Dataset content >>
__________________________________________________

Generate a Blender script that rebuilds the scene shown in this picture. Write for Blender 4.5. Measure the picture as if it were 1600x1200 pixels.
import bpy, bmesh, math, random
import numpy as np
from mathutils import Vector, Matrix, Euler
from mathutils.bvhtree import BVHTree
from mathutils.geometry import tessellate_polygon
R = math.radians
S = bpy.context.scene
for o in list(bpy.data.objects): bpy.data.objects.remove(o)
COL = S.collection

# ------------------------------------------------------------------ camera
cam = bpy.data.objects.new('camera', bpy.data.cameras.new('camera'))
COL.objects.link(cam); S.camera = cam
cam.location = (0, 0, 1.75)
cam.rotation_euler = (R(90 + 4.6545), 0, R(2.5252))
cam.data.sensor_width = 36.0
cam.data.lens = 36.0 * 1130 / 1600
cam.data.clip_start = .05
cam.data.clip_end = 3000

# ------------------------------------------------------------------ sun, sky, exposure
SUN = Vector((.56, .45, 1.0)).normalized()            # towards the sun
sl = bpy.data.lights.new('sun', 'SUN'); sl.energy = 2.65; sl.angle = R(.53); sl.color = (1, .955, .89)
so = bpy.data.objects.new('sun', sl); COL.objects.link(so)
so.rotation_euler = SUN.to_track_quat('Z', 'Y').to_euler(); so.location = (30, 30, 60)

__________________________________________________

Objective >>
Repeat the whole listing exactly, keeping every line intact.

Task answer >>
Generate a Blender script that rebuilds the scene shown in this picture. Write for Blender 4.5. Measure the picture as if it were 1600x1200 pixels.
import bpy, bmesh, math, random
import numpy as np
from mathutils import Vector, Matrix, Euler
from mathutils.bvhtree import BVHTree
from mathutils.geometry import tessellate_polygon
R = math.radians
S = bpy.context.scene
for o in list(bpy.data.objects): bpy.data.objects.remove(o)
COL = S.collection

# ------------------------------------------------------------------ camera
cam = bpy.data.objects.new('camera', bpy.data.cameras.new('camera'))
COL.objects.link(cam); S.camera = cam
cam.location = (0, 0, 1.75)
cam.rotation_euler = (R(90 + 4.6545), 0, R(2.5252))
cam.data.sensor_width = 36.0
cam.data.lens = 36.0 * 1130 / 1600
cam.data.clip_start = .05
cam.data.clip_end = 3000

# ------------------------------------------------------------------ sun, sky, exposure
SUN = Vector((.56, .45, 1.0)).normalized()            # towards the sun
sl = bpy.data.lights.new('sun', 'SUN'); sl.energy = 2.65; sl.angle = R(.53); sl.color = (1, .955, .89)
so = bpy.data.objects.new('sun', sl); COL.objects.link(so)
so.rotation_euler = SUN.to_track_quat('Z', 'Y').to_euler(); so.location = (30, 30, 60)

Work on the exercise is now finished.